Bruce Bartlet, while discussing why spending, and not tax cuts are still needed, has taken a bat to the whining deficit hawks on the real cause of the Federal shortfall.  

According to the Congressional Budget Office’s January 2009 estimate for fiscal year 2009, outlays were projected to be $3,543 billion and revenues were projected to be $2,357 billion, leaving a deficit of $1,186 billion. Keep in mind that these estimates were made before Obama took office, based on existing law and policy, and did not take into account any actions that Obama might implement.

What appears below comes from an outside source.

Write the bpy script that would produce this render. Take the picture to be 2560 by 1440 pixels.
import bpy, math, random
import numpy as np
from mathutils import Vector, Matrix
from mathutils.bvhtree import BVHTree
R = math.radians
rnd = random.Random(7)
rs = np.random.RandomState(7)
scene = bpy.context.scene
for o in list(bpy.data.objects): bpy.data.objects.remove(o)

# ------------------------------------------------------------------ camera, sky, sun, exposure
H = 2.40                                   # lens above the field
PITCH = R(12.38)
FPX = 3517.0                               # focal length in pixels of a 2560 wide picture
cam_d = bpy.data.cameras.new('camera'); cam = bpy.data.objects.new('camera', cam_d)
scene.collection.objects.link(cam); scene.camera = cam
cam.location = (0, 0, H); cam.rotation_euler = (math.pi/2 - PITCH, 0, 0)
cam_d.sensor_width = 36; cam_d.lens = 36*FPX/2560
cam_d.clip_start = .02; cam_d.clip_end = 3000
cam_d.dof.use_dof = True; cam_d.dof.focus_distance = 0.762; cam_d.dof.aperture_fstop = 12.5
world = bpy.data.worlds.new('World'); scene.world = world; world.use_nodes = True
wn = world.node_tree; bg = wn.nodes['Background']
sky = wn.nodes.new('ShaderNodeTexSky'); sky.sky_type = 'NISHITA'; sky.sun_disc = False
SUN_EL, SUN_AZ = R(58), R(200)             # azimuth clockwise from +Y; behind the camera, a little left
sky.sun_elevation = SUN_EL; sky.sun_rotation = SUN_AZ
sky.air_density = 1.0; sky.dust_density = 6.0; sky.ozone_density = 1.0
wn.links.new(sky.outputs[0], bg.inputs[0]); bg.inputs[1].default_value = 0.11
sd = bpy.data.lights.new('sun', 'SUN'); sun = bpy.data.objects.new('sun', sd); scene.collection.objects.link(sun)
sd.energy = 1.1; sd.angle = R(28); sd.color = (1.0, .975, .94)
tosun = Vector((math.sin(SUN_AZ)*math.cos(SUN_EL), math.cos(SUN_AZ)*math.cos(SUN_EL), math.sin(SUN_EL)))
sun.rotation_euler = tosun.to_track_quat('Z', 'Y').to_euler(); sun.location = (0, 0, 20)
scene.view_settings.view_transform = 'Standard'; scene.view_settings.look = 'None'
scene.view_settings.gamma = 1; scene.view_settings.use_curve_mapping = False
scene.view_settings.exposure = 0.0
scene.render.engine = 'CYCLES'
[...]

Therefore, unless one thinks that McCain would have somehow or other raised taxes and cut spending (with a Democratic Congress), rather than enacting a stimulus of his own, then a deficit of $1.2 trillion was baked in the cake the day Obama took office. Any suggestion that McCain would have brought in a lower deficit is simply fanciful.

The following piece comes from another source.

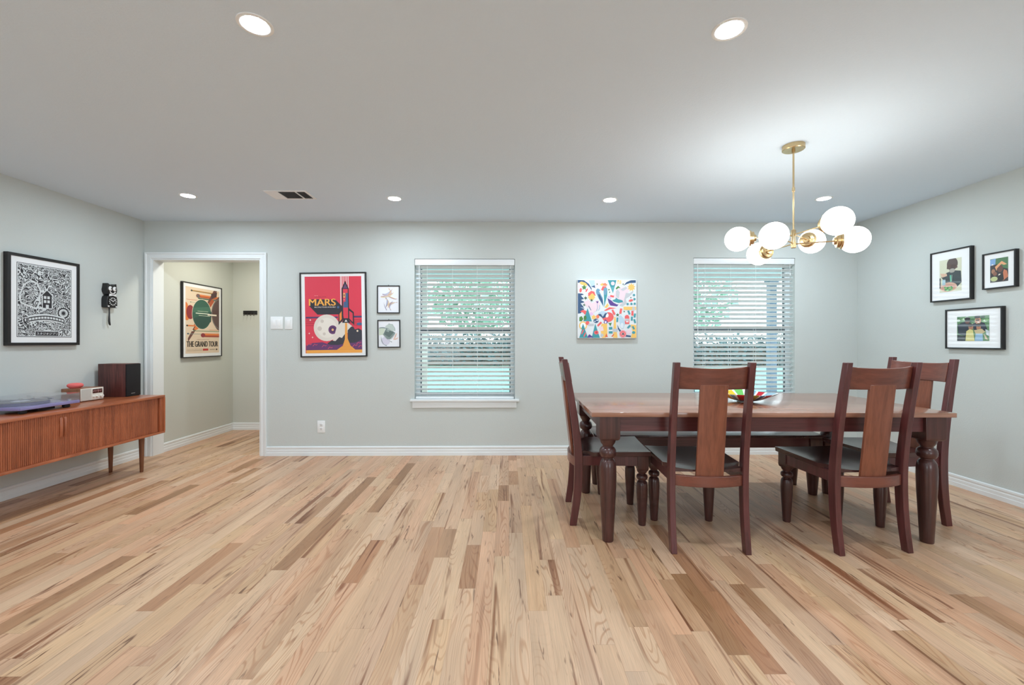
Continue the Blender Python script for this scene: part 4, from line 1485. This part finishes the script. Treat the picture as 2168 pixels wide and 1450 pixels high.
def turntable():
    t = thing('turntable', 'violet turntable under a clear dust cover at the picture edge', 'turntable', (-3.530, 3.215, ST))
    hx, hy = 0.180, 0.208
    z0 = 0.028
    M_vi = plain('violet_lacquer', '8B87B8', 0.2, coat=0.5)
    MB().box(-hx, hx, -hy, hy, z0, z0 + 0.024, 0.003).build('plinth', M_vi, t)
    for sx in (-0.13, 0.13):
        for sy in (-0.15, 0.15):
            MB().lathe([(0.016, 0), (0.022, 0.004), (0.024, 0.014), (0.018, z0)], 18, Matrix.Translation((sx, sy, 0))).build('foot', M_rubber, t)
    MB().box(-0.10, 0.14, -0.06, 0.06, 0.006, z0, 0.004).build('motor_housing', M_rubber, t)
    p = Matrix.Translation((0.0, -0.045, z0 + 0.024))
    pl = MB().lathe([(0.0, 0.0), (0.145, 0.0), (0.148, 0.004), (0.148, 0.018), (0.145, 0.020), (0, 0.020)], 48, p, cap=False).build('platter', plain('platter_slate', '62668A', 0.35), t)
    rc = MB()
    rc.mat(plain('record_grey', '70747E', 0.25)).lathe([(0.0, 0.0205), (0.143, 0.0205), (0.144, 0.0225), (0, 0.0225)], 48, p, cap=False)
    rc.build('slip_mat', None, pl)
    MB().lathe([(0, 0.0226), (0.050, 0.0226), (0.050, 0.0232), (0, 0.0232)], 32, p, cap=False).build('record_label', plain('label_cream', 'D9DCE2', 0.5), pl)
    MB().lathe([(0.0035, 0.022), (0.0035, 0.034), (0.0, 0.036)], 10, p).build('spindle', plain('steel', 'C8CCD2', 0.2, metal=1.0), pl)
    M_st = plain('tonearm_steel', 'C8CCD2', 0.22, metal=1.0)
    b = MB()
    b.lathe([(0.020, 0.0), (0.020, 0.010), (0.011, 0.014), (0.011, 0.034), (0.0, 0.036)], 20, Matrix.Translation((-0.125, 0.150, z0 + 0.024)), cap=False)
    arm = b.build('tonearm_base', M_st, t)
    a = MB()
    zz = z0 + 0.056
    a.tube([(-0.165, 0.158, zz), (-0.125, 0.150, zz), (-0.02, 0.140, zz - 0.002), (0.06, 0.105, zz - 0.006)], 0.0032, 8)
    a.tube([(-0.172, 0.160, zz), (-0.148, 0.155, zz)], 0.010, 12)
    a.box(0.05, 0.085, 0.092, 0.108, zz - 0.012, zz - 0.002, 0.002)
    a.build('tonearm', M_st, arm)
    MB().lathe([(0.011, 0), (0.011, 0.010), (0, 0.011)], 18, Matrix.Translation((0.14, 0.165, z0 + 0.024)), cap=False).build('speed_knob', M_st, t)
    # hollow clear lid: five thin sheets
    zc0, zc1, th = z0 + 0.026, 0.108, 0.003
    L = MB()
    L.box(-hx, hx, -hy, hy, zc1 - th, zc1)
    L.box(-hx, -hx + th, -hy, hy, zc0, zc1 - th).box(hx - th, hx, -hy, hy, zc0, zc1 - th)
    L.box(-hx + th, hx - th, -hy, -hy + th, zc0, zc1 - th).box(-hx + th, hx - th, hy - th, hy, zc0, zc1 - th)
    L.build('dust_cover', clear('clear_acrylic', (0.95, 0.95, 0.97), 0.11), t)
    for sy in (-0.12, 0.12):
        MB().box(-hx - 0.008, -hx, sy - 0.015, sy + 0.015, z0 + 0.006, zc0 + 0.02, 0.002).build('hinge', M_rubber, t)
turntable()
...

Now let’s fast forward to the end of fiscal year 2009, which ended on September 30. According to CBO, it ended with spending at $3,515 billion and revenues of $2,106 billion for a deficit of $1,409 billion.

To recap, the deficit came in $223 billion higher than projected, but spending was $28 billion and revenues were $251 billion less than expected. Thus we can conclude that more than 100 percent of the increase in the deficit since January is accounted for by lower revenues. Not one penny is due to higher spending.

Of course, Bush's unfunded tax cuts couldn't have anything to with all of this. Nah.

Now what pisses me off about all this, is why the administration done such a poor job of explaining all of this to voters and the media. Republican memes get all the traction because administration and democratic advanced teams are rarely if ever in evidence when they're most needed–which is before the memes can take hold.

Knowing how dominant conservative economic voices are on CNBC, FOX, CSPAN and most op-eds, it seems axiomatic that one needs to ramp up  public relations spin when facts are as cut and dried as these–and clearly going to be used against you. When you know the elephant will drop a load of manure in the road, why not get in front of the beast instead of buried by the turds?

One of my few grudging respects for Republicans comes from watching their spin teams not sit on clear leads with the media. They never assume they've won, and keep bludgeoning the media and voters with as many hammers as they can get their grimy little hands on. Democrats–and certainly Democratic administrations–need to learn one simple lesson of the Internet age:

Marketing, advertising and public relations need just as much time and attention as the details of the polices and legislation they are expected to sell.

We can only hope they start to get this, before its too late. As I type this, the 5th anti-health care reform ad from the U.S. Chamber of Commerce has aired in the hour since I woke up. We cannot maintain even the appearance of a real democracy, when all the media manipulation flows from only one direction.